Rows from a 3D scene dataset:
····················
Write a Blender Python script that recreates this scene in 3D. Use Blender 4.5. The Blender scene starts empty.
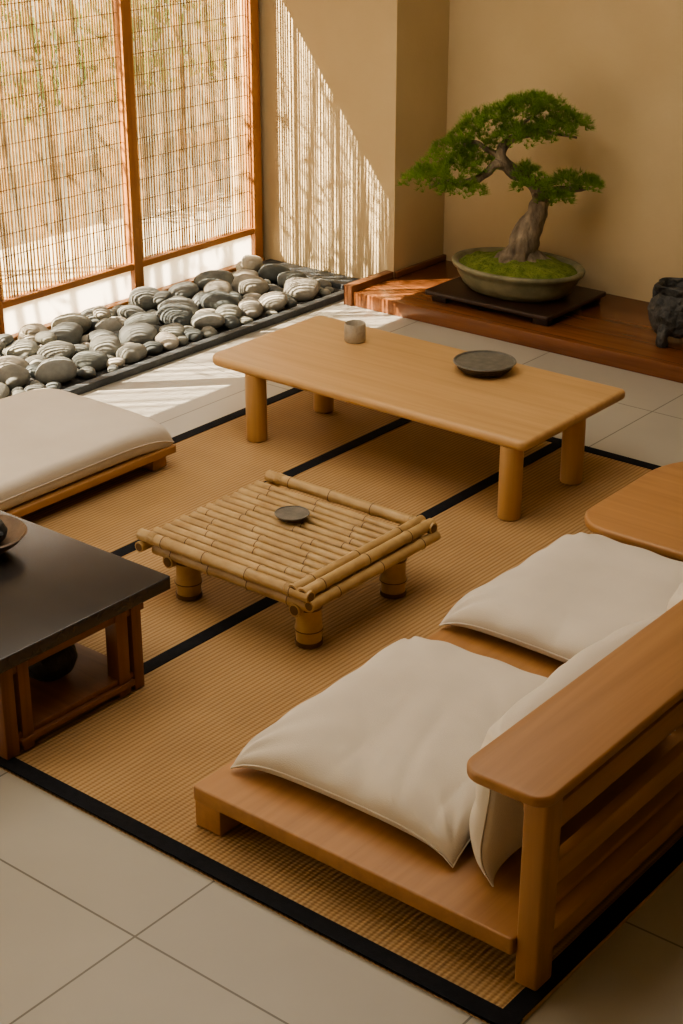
import bpy, bmesh, math, random
from mathutils import Vector, Matrix, noise
random.seed(7)
scene=bpy.context.scene
COL=scene.collection

# ------------------------------------------------------------ materials
def newmat(name):
    m=bpy.data.materials.new(name); m.use_nodes=True
    nt=m.node_tree; b=nt.nodes['Principled BSDF']
    return m,nt,b
def N(nt,t,**k):
    n=nt.nodes.new(t)
    for a,v in k.items(): setattr(n,a,v)
    return n
def L(nt,a,b): nt.links.new(a,b)
def ramp(nt,fac,stops):
    r=N(nt,'ShaderNodeValToRGB'); e=r.color_ramp.elements
    e[0].position,e[0].color=stops[0][0],(*stops[0][1],1)
    e[1].position,e[1].color=stops[-1][0],(*stops[-1][1],1)
    for p,c in stops[1:-1]:
        x=e.new(p); x.color=(*c,1)
    L(nt,fac,r.inputs[0]); return r
def bump(nt,b,h,s,d=0.01):
    n=N(nt,'ShaderNodeBump'); n.inputs['Strength'].default_value=s; n.inputs['Distance'].default_value=d
    L(nt,h,n.inputs['Height']); L(nt,n.outputs[0],b.inputs['Normal'])
def coords(nt,scale=(1,1,1),loc=(0,0,0)):
    t=N(nt,'ShaderNodeTexCoord'); m=N(nt,'ShaderNodeMapping')
    m.inputs['Scale'].default_value=scale; m.inputs['Location'].default_value=loc
    L(nt,t.outputs['Object'],m.inputs[0]); return m.outputs[0]
def noise_n(nt,vec,scale,detail=4,rough=.5,dist=0):
    n=N(nt,'ShaderNodeTexNoise'); n.inputs['Scale'].default_value=scale; n.inputs['Detail'].default_value=detail
    n.inputs['Roughness'].default_value=rough; n.inputs['Distortion'].default_value=dist
    L(nt,vec,n.inputs['Vector']); return n.outputs['Fac']
def noisy(name,c1,c2,scale=8,rough=.6,bs=.1,bscale=None,detail=4,spec=.5,bd=.01,stretch=(1,1,1)):
    m,nt,b=newmat(name); v=coords(nt,stretch)
    f=noise_n(nt,v,scale,detail); r=ramp(nt,f,[(.3,c1),(.7,c2)]); L(nt,r.outputs[0],b.inputs['Base Color'])
    b.inputs['Roughness'].default_value=rough; b.inputs['Specular IOR Level'].default_value=spec
    f2=noise_n(nt,v,bscale or scale*6,5); bump(nt,b,f2,bs,bd)
    return m
def wood(name,c1,c2,axis='X',rough=.4,grain=1.0,spec=.5):
    s={'X':(1.2,22,22),'Y':(22,1.2,22),'Z':(22,22,1.2)}[axis]
    m,nt,b=newmat(name); v=coords(nt,s)
    f=noise_n(nt,v,1.3,6,.6,.6); r=ramp(nt,f,[(.32,c1),(.5,tuple((a+c)/2 for a,c in zip(c1,c2))),(.68,c2)])
    L(nt,r.outputs[0],b.inputs['Base Color']); b.inputs['Roughness'].default_value=rough
    b.inputs['Specular IOR Level'].default_value=spec
    f2=noise_n(nt,v,5,4); bump(nt,b,f2,.12*grain,.002)
    return m

M={}
M['wall']=noisy('plaster_wall',(.55,.44,.27),(.61,.495,.31),3,.9,.25,90,bd=.003,spec=.2)
M['ceil']=noisy('plaster_ceiling',(.62,.56,.45),(.66,.6,.5),3,.9,.1,90,spec=.2)
M['lt']={a:wood('light_oak_'+a,(.50,.305,.14),(.59,.375,.18),a,.42) for a in 'XYZ'}
M['ch']={a:wood('honey_wood_'+a,(.36,.185,.075),(.45,.24,.10),a,.42) for a in 'XYZ'}
M['fr']={a:wood('window_wood_'+a,(.32,.13,.045),(.42,.19,.065),a,.45) for a in 'XYZ'}
M['dk']={a:wood('dark_stained_'+a,(.030,.015,.010),(.05,.025,.016),a,.35) for a in 'XYZ'}
M['rd']={a:wood('redwood_'+a,(.16,.065,.03),(.24,.105,.046),a,.4) for a in 'XYZ'}
M['black']=wood('black_lacquer',(.024,.022,.022),(.036,.031,.029),'X',.24,.3,.75)
M['band']=noisy('tatami_band_cloth',(.009,.010,.013),(.015,.016,.020),60,.85,.2,400,spec=.2)
M['slate']=noisy('slate_edging',(.05,.056,.06),(.08,.088,.095),20,.6,.2)
M['bed']=noisy('dark_gravel',(.04,.038,.035),(.09,.085,.078),60,.9,.8,120)
M['fab']=noisy('linen_cotton',(.61,.555,.48),(.67,.615,.535),5,.95,.35,420,spec=.15,bd=.002)
M['iron']=noisy('cast_iron',(.014,.014,.015),(.03,.029,.027),25,.5,.5,70)
M['burn']=noisy('aged_bronze',(.025,.027,.028),(.10,.10,.095),22,.6,.9,45,bd=.02)
M['plate']=noisy('dark_stoneware',(.022,.020,.018),(.065,.05,.037),22,.3,.15)
M['rim']=noisy('pale_glaze_rim',(.10,.10,.09),(.19,.175,.15),40,.35,.1)  # rim glaze, paler than the plate body
M['mug']=noisy('grey_ceramic',(.33,.29,.23),(.46,.41,.33),30,.5,.3)
M['bowl']=noisy('brown_ceramic',(.13,.08,.05),(.22,.15,.1),20,.4,.2)
M['pot']=noisy('celadon_glaze',(.13,.125,.07),(.27,.25,.155),12,.38,.2,40)
M['moss']=noisy('moss',(.10,.15,.02),(.24,.29,.055),28,.95,1,90,bd=.02)
M['bark']=noisy('pine_bark',(.11,.085,.06),(.36,.29,.21),22,.9,1,40,bd=.02,stretch=(1,1,.4))
def bamboo_mat(name,c1,c2):
    m,nt,b=newmat(name); v=coords(nt,(9,9,9)); f=noise_n(nt,v,1.2,5,.6)
    r=ramp(nt,f,[(.3,c1),(.7,c2)]); L(nt,r.outputs[0],b.inputs['Base Color'])
    b.inputs['Roughness'].default_value=.38; bump(nt,b,noise_n(nt,coords(nt,(60,60,60)),2,3),.1,.002); return m
M['bamb']=bamboo_mat('bamboo_culm',(.37,.235,.10),(.56,.395,.195))
M['node']=bamboo_mat('bamboo_node',(.10,.05,.02),(.17,.095,.04))
# tiles
m,nt,b=newmat('floor_tiles'); v=coords(nt,(1,1,1),(1.87,-1.70,0))
br=N(nt,'ShaderNodeTexBrick'); br.offset=0; br.squash=1
for k,x in (('Scale',1),('Mortar Size',.0025),('Mortar Smooth',.1),('Brick Width',.62),('Row Height',.62),('Bias',0)): br.inputs[k].default_value=x
br.inputs['Color1'].default_value=(.41,.385,.33,1); br.inputs['Color2'].default_value=(.44,.415,.355,1); br.inputs['Mortar'].default_value=(.17,.16,.135,1)
L(nt,v,br.inputs['Vector'])
mx=N(nt,'ShaderNodeMixRGB',blend_type='MULTIPLY'); mx.inputs[0].default_value=1
r=ramp(nt,noise_n(nt,v,2.5,6),[(.3,(.9,.9,.9)),(.7,(1,1,1))]); L(nt,br.outputs['Color'],mx.inputs[1]); L(nt,r.outputs[0],mx.inputs[2])
L(nt,mx.outputs[0],b.inputs['Base Color']); b.inputs['Roughness'].default_value=.34
inv=N(nt,'ShaderNodeMath',operation='SUBTRACT'); inv.inputs[0].default_value=1; L(nt,br.outputs['Fac'],inv.inputs[1]); bump(nt,b,inv.outputs[0],.4,.002)
M['tile']=m
# tatami
m,nt,b=newmat('tatami_weave'); v=coords(nt)
w=N(nt,'ShaderNodeTexWave',wave_type='BANDS',bands_direction='X'); w.inputs['Scale'].default_value=24; w.inputs['Distortion'].default_value=.3; L(nt,v,w.inputs['Vector'])
w2=N(nt,'ShaderNodeTexWave',wave_type='BANDS',bands_direction='Y'); w2.inputs['Scale'].default_value=38; w2.inputs['Distortion'].default_value=.6; L(nt,v,w2.inputs['Vector'])
mul=N(nt,'ShaderNodeMath',operation='MULTIPLY_ADD'); mul.inputs[1].default_value=.3; L(nt,w2.outputs['Fac'],mul.inputs[0]); L(nt,w.outputs['Fac'],mul.inputs[2])
r=ramp(nt,mul.outputs[0],[(.1,(.31,.19,.085)),(.9,(.49,.325,.165))])
r2=ramp(nt,noise_n(nt,v,5,6),[(.3,(.88,.86,.84)),(.7,(1.04,1.03,1.0))])
mx=N(nt,'ShaderNodeMixRGB',blend_type='MULTIPLY'); mx.inputs[0].default_value=1; L(nt,r.outputs[0],mx.inputs[1]); L(nt,r2.outputs[0],mx.inputs[2])
L(nt,mx.outputs[0],b.inputs['Base Color']); b.inputs['Roughness'].default_value=.7; b.inputs['Specular IOR Level'].default_value=.3
bump(nt,b,mul.outputs[0],.5,.002); M['tat']=m
# platform planks
m,nt,b=newmat('polished_platform_boards'); v=coords(nt,(1.0,18,18))
f=noise_n(nt,v,1.4,6,.6,.5); r=ramp(nt,f,[(.3,(.14,.052,.02)),(.7,(.25,.10,.04))])
w=N(nt,'ShaderNodeTexWave',wave_type='BANDS',bands_direction='Y',wave_profile='SAW'); w.inputs['Scale'].default_value=2.2; L(nt,coords(nt),w.inputs['Vector'])
r2=ramp(nt,w.outputs['Fac'],[(0,(.35,.35,.35)),(.05,(1,1,1))])
mx=N(nt,'ShaderNodeMixRGB',blend_type='MULTIPLY'); mx.inputs[0].default_value=1; L(nt,r.outputs[0],mx.inputs[1]); L(nt,r2.outputs[0],mx.inputs[2])
L(nt,mx.outputs[0],b.inputs['Base Color']); b.inputs['Roughness'].default_value=.25; M['plat']=m
# stones (per-stone colour attribute)
m,nt,b=newmat('river_stone'); at=N(nt,'ShaderNodeAttribute',attribute_name='stonecol')
r=ramp(nt,noise_n(nt,coords(nt),26,8,.65),[(.3,(.75,.75,.75)),(.7,(1.15,1.15,1.15))])
mx=N(nt,'ShaderNodeMixRGB',blend_type='MULTIPLY'); mx.inputs[0].default_value=1; L(nt,at.outputs['Color'],mx.inputs[1]); L(nt,r.outputs[0],mx.inputs[2])
L(nt,mx.outputs[0],b.inputs['Base Color']); b.inputs['Roughness'].default_value=.8; b.inputs['Specular IOR Level'].default_value=.3; M['stone']=m
# translucent things
def transl(name,c,t=.5,noise_s=0):
    m,nt,b=newmat(name); nt.nodes.remove(b); o=nt.nodes['Material Output']
    d=N(nt,'ShaderNodeBsdfDiffuse'); tr=N(nt,'ShaderNodeBsdfTranslucent'); ms=N(nt,'ShaderNodeMixShader')
    ms.inputs[0].default_value=t
    if noise_s:
        r=ramp(nt,noise_n(nt,coords(nt),noise_s,3),[(.35,tuple(x*.7 for x in c)),(.65,c)])
        L(nt,r.outputs[0],d.inputs[0]); L(nt,r.outputs[0],tr.inputs[0])
    else:
        d.inputs[0].default_value=(*c,1); tr.inputs[0].default_value=(*c,1)
    L(nt,d.outputs[0],ms.inputs[1]); L(nt,tr.outputs[0],ms.inputs[2]); L(nt,ms.outputs[0],o.inputs[0]); return m
M['slat']=transl('bamboo_blind_slat',(.66,.48,.27),.36,14)
M['thread']=transl('blind_thread',(.32,.2,.1),.2)
M['paper']=transl('frosted_pane',(.92,.9,.85),.75)
M['needle']=transl('pine_needles',(.29,.45,.11),.4,20)
M['leaf']=transl('hedge_leaf',(.36,.44,.18),.5,3)
M['gravel']=noisy('garden_gravel',(.32,.28,.20),(.36,.32,.235),2,.9,.1)
M['gwall']=noisy('garden_wall_plaster',(.50,.46,.33),(.56,.52,.38),2,.9,.1)

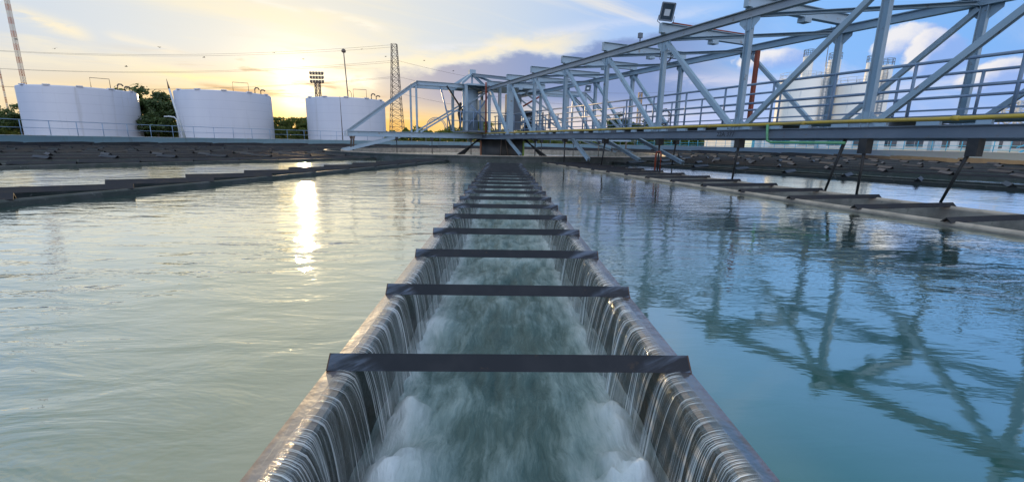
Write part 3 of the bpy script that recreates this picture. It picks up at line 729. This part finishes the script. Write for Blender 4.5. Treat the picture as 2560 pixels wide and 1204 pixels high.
# green drain pipe hooked under the beam
MB().tube([bp(21.75, TS+.12, ZB+.32), bp(21.78, TS+.12, ZB+.05), bp(21.80, TS+.12, ZB-.06), bp(21.9, TS+.12, ZB-.10), bp(23.6, TS+.12, ZB-.10)], .03, 8).build('green_pipe', greenp, br)
# faded stencil on the beam web
cu = bpy.data.curves.new('beam_marking', 'FONT'); cu.body = '22A 377'; cu.size = .17; cu.extrude = .001
to = bpy.data.objects.new('beam_marking', cu); COL.objects.link(to); to.parent = br
xa = UB; za = Z; ya = NB
to.matrix_local = Matrix(((xa.x, za.x, ya.x, 0), (xa.y, za.y, ya.y, 0), (xa.z, za.z, ya.z, 0), (0, 0, 0, 1)))
to.location = bp(20.2, TS+.075, ZB+.05)-C0
cu.materials.append(blackm)
bpy.context.view_layer.update()
tm = bpy.data.meshes.new_from_object(to); tl = to.location.copy(); tb_ = to.matrix_local.copy()
bpy.data.objects.remove(to); to = bpy.data.objects.new('beam_marking', tm); COL.objects.link(to); to.parent = br; to.matrix_local = tb_

# ------------------------------------------------------------------ centre column under the bridge
cc = empty('centre_column', (CX, CY, 0), 'dark drum column carrying the bridge in the middle of the ring', 'column')
MB().lathe([(0, -.5), (1.55, -.5), (1.55, 1.12), (0, 1.12)], 48, (CX, CY, 0)).build('drum', drumm, cc)
MB().lathe([(1.565, -.3), (1.565, 1.0)], 6, (CX, CY, 0), R(188), R(206)).build('orange_panel', orangem, cc)
MB().lathe([(1.565, -.3), (1.565, 1.0)], 6, (CX, CY, 0), R(334), R(352)).build('lime_panel', limem, cc)
for a_, b_ in ((-20, 1), (-12, 1), (18, -1), (28, -1)):
    pass
for k_ in range(4):
    for sg in (-1, 1):
        x0 = CX + sg*(1.5+.08*k_); y0 = CY-.9+.5*k_
        MB().tube([(x0, y0, 1.1), (x0+sg*(1.5-.18*k_), y0-.5, .05)], .05, 6).build('raking_pipe', blackm, cc)
for dx_ in (-.05, .22): MB().tube([(CX+dx_, CY-1.62, 1.1), (CX+dx_*1.9, CY-1.66, -.02)], .03, 6).build('downpipe', mastm, cc)

# ------------------------------------------------------------------ lamps and cables on the bridge
def floodlight(loc, face, size, label, tilt, roll=0):
    rt = empty('floodlight', loc, label, 'floodlight', 'floodlights on the bridge')
    f_ = Vector(face).normalized(); rz = math.atan2(f_.y, f_.x) + R(90)
    rot = (Matrix.Rotation(rz, 3, 'Z') @ Matrix.Rotation(roll, 3, 'Y') @ Matrix.Rotation(tilt, 3, 'X'))
    L = Vector(loc)
    def T(v): return L + rot @ Vector(v)
    s_ = size
    m_ = MB(); 
    A = [(-.40*s_, 0, .16*s_), (.40*s_, 0, .16*s_), (.40*s_, 0, 1.16*s_), (-.40*s_, 0, 1.16*s_)]
    B = [(-.24*s_, .26*s_, .32*s_), (.24*s_, .26*s_, .32*s_), (.24*s_, .26*s_, 1.0*s_), (-.24*s_, .26*s_, 1.0*s_)]
    A0 = [(x, -.05*s_, z) for x, _, z in A]
    va, vb, v0 = [[m_.bm.verts.new(T(q)) for q in P] for P in (A, B, A0)]
    for P, Q in ((v0, va), (va, vb)):
        for i in range(4): m_.bm.faces.new((P[i], P[(i+1) % 4], Q[(i+1) % 4], Q[i]))
    m_.bm.faces.new(vb); m_.bm.faces.new(v0)
    m_.build('housing', polem if size > .4 else steel_d, rt)
    gm = MB(); fr_ = MB()
    gm.poly([T((x*.84, -.056*s_, .66*s_+(z-.66*s_)*.86)) for x, _, z in A]); gm.build('glass', wingl, rt)
    for (a, b_) in ((0, 1), (1, 2), (2, 3), (3, 0)):
        qa, qb = A0[a], A0[b_]
        fr_.bar(T((qa[0]*.96, -.055*s_, .66*s_+(qa[2]-.66*s_)*.96)), T((qb[0]*.96, -.055*s_, .66*s_+(qb[2]-.66*s_)*.96)), .07*s_, .07*s_, Vector(f_))
    fr_.build('bezel', steel_d, rt)
    refl = MB().poly([T((x*.42, -.060*s_, .62*s_+(z-.66*s_)*.36)) for x, _, z in A]).build('reflector', polem, rt)
    MB().tube([L + rot @ Vector((-.46*s_, .1*s_, .45*s_)), L + rot @ Vector((-.48*s_, .1*s_, .1*s_)), L + Vector((0, 0, 0)) + rot @ Vector((-.3*s_, .1*s_, .0)), L + rot @ Vector((.3*s_, .1*s_, 0)), L + rot @ Vector((.48*s_, .1*s_, .1*s_)), L + rot @ Vector((.46*s_, .1*s_, .45*s_))], .022*max(s_, .5), 6).build('bracket', blackm, rt)
    return rt
fdir = Vector((-.35, -.9, 0))
floodlight(bp(17.76, 1.9, ZT+.50), fdir, .50, 'large floodlight on the end of a cross beam, tilted towards the basin', R(12), R(10))
floodlight(ap(-6.2, .9, 4.52), fdir, .5, 'floodlight on the short arm behind the truss, half hidden by diagonals', R(-30))
sp_ = MB().tube([bp(16.55, 1.84, ZT+.21), bp(16.55, 1.84, ZT+.33)], .02, 6)
sp_.box(bp(16.55, 1.84, ZT+.40), (.13, .10, .16), AZB)
tag(sp_.build('small_lamp', steel_d, at=bp(16.55, 1.84, ZT+.21)), 'tiny lamp standing on the near top chord left of the large floodlight', 'lamp', 'lamps on the bridge')
def coil(c, r_, label, ax):
    pts = []
    for j in range(150):
        a_ = j/150*2*math.pi*4; rr = r_*(1+.13*math.sin(j*.9)+.1*math.sin(j*.23))
        pts.append(Vector(c) + ax*math.cos(a_)*rr + Z*math.sin(a_)*rr + NB*(.03*math.sin(j*.37)))
    tag(MB().tube(pts, .009, 5).build('cable_coil', wirem, at=c), label, 'cable', 'cable coils on the bridge')
coil(bp(17.45, 1.45, 3.78), .26, 'coil of black cable hung below the truss top behind a tall post', UB)
coil(bp(17.0, .9, 1.86), .24, 'coil of black cable lying by the walkway rail at a post foot', UB)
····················
Task statement: Without the pictures, repeat the entries above line by line, from the first through the one that contains "COL=scene.collection", both ends included.

Complete output:
Write a Blender Python script that recreates this scene in 3D. Use Blender 4.5. The Blender scene starts empty.
import bpy, bmesh, math, random
from mathutils import Vector, Matrix, noise
random.seed(7)
scene=bpy.context.scene
COL=scene.collection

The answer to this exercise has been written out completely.